### Directive
List all lines of the data that include the string "from".
-- Start --
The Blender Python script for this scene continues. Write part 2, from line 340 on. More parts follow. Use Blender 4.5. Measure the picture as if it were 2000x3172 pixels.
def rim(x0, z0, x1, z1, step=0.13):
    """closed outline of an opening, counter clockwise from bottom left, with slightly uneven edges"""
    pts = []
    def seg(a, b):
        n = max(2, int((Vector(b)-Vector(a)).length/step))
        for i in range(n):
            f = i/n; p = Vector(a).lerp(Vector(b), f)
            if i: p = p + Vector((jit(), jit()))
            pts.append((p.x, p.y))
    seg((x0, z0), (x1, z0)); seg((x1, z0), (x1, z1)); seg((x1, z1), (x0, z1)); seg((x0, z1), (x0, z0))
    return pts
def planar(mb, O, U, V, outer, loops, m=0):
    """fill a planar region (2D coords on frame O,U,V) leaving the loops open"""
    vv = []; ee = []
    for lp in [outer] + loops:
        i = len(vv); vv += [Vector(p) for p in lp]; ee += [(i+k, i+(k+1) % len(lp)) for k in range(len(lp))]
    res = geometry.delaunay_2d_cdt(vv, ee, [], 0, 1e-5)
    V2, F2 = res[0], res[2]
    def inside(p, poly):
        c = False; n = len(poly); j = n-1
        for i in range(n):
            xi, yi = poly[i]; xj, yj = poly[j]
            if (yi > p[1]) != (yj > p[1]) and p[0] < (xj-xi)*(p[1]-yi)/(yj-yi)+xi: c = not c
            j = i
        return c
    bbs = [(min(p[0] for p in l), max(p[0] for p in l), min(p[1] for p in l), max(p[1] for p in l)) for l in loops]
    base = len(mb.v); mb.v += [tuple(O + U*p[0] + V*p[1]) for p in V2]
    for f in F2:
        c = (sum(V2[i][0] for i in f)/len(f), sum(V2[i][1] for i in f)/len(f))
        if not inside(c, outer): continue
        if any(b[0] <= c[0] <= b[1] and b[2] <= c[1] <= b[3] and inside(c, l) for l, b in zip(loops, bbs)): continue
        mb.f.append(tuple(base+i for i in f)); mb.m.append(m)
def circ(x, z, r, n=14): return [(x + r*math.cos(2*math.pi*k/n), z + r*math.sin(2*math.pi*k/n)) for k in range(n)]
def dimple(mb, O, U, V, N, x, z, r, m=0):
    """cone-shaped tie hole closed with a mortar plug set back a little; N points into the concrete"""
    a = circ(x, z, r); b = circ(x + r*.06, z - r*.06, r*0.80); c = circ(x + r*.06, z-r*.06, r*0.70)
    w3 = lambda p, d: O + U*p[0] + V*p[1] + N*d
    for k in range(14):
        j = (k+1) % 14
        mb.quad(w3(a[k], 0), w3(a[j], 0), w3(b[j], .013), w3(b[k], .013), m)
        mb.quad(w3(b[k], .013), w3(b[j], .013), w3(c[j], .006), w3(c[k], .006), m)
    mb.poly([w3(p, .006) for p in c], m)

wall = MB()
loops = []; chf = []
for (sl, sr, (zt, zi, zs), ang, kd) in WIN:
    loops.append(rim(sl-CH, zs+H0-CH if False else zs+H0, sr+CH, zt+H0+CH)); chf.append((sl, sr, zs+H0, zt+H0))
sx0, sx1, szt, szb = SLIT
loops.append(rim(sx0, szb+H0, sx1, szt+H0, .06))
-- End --
### Response
The Blender Python script for this scene continues. Write part 2, from line 340 on. More parts follow. Use Blender 4.5. Measure the picture as if it were 2000x3172 pixels.
    """closed outline of an opening, counter clockwise from bottom left, with slightly uneven edges"""